──────── Information shown

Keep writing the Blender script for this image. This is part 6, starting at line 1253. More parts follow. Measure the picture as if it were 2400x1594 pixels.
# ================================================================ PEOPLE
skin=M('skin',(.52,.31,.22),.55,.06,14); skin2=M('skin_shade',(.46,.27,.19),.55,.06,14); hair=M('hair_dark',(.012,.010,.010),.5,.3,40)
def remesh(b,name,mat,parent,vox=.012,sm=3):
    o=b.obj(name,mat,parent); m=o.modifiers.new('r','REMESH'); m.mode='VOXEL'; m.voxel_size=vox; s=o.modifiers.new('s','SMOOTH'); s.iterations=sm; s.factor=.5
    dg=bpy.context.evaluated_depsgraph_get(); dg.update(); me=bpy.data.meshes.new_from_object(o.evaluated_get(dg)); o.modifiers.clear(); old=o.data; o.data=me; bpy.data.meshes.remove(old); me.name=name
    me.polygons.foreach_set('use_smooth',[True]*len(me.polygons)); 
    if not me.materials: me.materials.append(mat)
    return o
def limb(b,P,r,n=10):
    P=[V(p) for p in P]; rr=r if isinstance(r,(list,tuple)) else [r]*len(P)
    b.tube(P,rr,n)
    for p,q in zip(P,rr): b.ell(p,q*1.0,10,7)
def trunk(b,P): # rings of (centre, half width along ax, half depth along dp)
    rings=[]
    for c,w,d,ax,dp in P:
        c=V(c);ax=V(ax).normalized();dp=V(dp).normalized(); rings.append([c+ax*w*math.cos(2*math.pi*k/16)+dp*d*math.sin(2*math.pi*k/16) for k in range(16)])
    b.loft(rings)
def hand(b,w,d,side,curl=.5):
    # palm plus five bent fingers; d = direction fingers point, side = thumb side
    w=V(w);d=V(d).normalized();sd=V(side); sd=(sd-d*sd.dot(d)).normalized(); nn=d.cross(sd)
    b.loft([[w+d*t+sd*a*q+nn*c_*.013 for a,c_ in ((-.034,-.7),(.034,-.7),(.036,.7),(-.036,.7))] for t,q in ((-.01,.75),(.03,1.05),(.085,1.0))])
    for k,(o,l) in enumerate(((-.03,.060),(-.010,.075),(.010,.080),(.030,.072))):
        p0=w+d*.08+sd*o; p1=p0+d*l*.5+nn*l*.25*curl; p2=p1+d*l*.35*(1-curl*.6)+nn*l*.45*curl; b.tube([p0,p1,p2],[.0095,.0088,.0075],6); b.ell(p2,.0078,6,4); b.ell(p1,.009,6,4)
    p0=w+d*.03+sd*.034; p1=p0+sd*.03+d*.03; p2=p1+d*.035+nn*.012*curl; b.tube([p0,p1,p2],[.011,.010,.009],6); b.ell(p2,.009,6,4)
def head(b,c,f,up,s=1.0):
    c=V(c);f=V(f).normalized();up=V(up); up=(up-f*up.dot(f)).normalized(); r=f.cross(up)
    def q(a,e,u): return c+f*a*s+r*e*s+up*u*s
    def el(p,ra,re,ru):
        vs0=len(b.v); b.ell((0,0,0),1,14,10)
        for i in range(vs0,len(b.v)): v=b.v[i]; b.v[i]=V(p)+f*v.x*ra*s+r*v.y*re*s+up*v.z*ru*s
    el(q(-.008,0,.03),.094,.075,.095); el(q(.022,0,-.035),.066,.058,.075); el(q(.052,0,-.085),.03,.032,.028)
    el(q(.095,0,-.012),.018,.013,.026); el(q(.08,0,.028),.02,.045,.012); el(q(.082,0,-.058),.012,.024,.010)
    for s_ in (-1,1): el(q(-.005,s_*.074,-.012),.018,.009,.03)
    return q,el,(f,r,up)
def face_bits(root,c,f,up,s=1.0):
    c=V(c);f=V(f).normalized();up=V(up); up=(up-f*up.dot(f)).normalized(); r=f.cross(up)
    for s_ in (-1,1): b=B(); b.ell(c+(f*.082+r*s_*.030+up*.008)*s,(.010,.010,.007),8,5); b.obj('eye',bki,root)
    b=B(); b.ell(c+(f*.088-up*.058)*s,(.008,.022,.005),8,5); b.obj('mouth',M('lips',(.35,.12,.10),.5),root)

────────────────

The whole listing above needs to be written out again exactly.

**Answer for the task:**
Keep writing the Blender script for this image. This is part 6, starting at line 1253. More parts follow. Measure the picture as if it were 2400x1594 pixels.
# ================================================================ PEOPLE
skin=M('skin',(.52,.31,.22),.55,.06,14); skin2=M('skin_shade',(.46,.27,.19),.55,.06,14); hair=M('hair_dark',(.012,.010,.010),.5,.3,40)
def remesh(b,name,mat,parent,vox=.012,sm=3):
    o=b.obj(name,mat,parent); m=o.modifiers.new('r','REMESH'); m.mode='VOXEL'; m.voxel_size=vox; s=o.modifiers.new('s','SMOOTH'); s.iterations=sm; s.factor=.5
    dg=bpy.context.evaluated_depsgraph_get(); dg.update(); me=bpy.data.meshes.new_from_object(o.evaluated_get(dg)); o.modifiers.clear(); old=o.data; o.data=me; bpy.data.meshes.remove(old); me.name=name
    me.polygons.foreach_set('use_smooth',[True]*len(me.polygons)); 
    if not me.materials: me.materials.append(mat)
    return o
def limb(b,P,r,n=10):
    P=[V(p) for p in P]; rr=r if isinstance(r,(list,tuple)) else [r]*len(P)
    b.tube(P,rr,n)
    for p,q in zip(P,rr): b.ell(p,q*1.0,10,7)
def trunk(b,P): # rings of (centre, half width along ax, half depth along dp)
    rings=[]
    for c,w,d,ax,dp in P:
        c=V(c);ax=V(ax).normalized();dp=V(dp).normalized(); rings.append([c+ax*w*math.cos(2*math.pi*k/16)+dp*d*math.sin(2*math.pi*k/16) for k in range(16)])
    b.loft(rings)
def hand(b,w,d,side,curl=.5):
    # palm plus five bent fingers; d = direction fingers point, side = thumb side
    w=V(w);d=V(d).normalized();sd=V(side); sd=(sd-d*sd.dot(d)).normalized(); nn=d.cross(sd)
    b.loft([[w+d*t+sd*a*q+nn*c_*.013 for a,c_ in ((-.034,-.7),(.034,-.7),(.036,.7),(-.036,.7))] for t,q in ((-.01,.75),(.03,1.05),(.085,1.0))])
    for k,(o,l) in enumerate(((-.03,.060),(-.010,.075),(.010,.080),(.030,.072))):
        p0=w+d*.08+sd*o; p1=p0+d*l*.5+nn*l*.25*curl; p2=p1+d*l*.35*(1-curl*.6)+nn*l*.45*curl; b.tube([p0,p1,p2],[.0095,.0088,.0075],6); b.ell(p2,.0078,6,4); b.ell(p1,.009,6,4)
    p0=w+d*.03+sd*.034; p1=p0+sd*.03+d*.03; p2=p1+d*.035+nn*.012*curl; b.tube([p0,p1,p2],[.011,.010,.009],6); b.ell(p2,.009,6,4)
def head(b,c,f,up,s=1.0):
    c=V(c);f=V(f).normalized();up=V(up); up=(up-f*up.dot(f)).normalized(); r=f.cross(up)
    def q(a,e,u): return c+f*a*s+r*e*s+up*u*s
    def el(p,ra,re,ru):
        vs0=len(b.v); b.ell((0,0,0),1,14,10)
        for i in range(vs0,len(b.v)): v=b.v[i]; b.v[i]=V(p)+f*v.x*ra*s+r*v.y*re*s+up*v.z*ru*s
    el(q(-.008,0,.03),.094,.075,.095); el(q(.022,0,-.035),.066,.058,.075); el(q(.052,0,-.085),.03,.032,.028)
    el(q(.095,0,-.012),.018,.013,.026); el(q(.08,0,.028),.02,.045,.012); el(q(.082,0,-.058),.012,.024,.010)
    for s_ in (-1,1): el(q(-.005,s_*.074,-.012),.018,.009,.03)
    return q,el,(f,r,up)
def face_bits(root,c,f,up,s=1.0):
    c=V(c);f=V(f).normalized();up=V(up); up=(up-f*up.dot(f)).normalized(); r=f.cross(up)
    for s_ in (-1,1): b=B(); b.ell(c+(f*.082+r*s_*.030+up*.008)*s,(.010,.010,.007),8,5); b.obj('eye',bki,root)
    b=B(); b.ell(c+(f*.088-up*.058)*s,(.008,.022,.005),8,5); b.obj('mouth',M('lips',(.35,.12,.10),.5),root)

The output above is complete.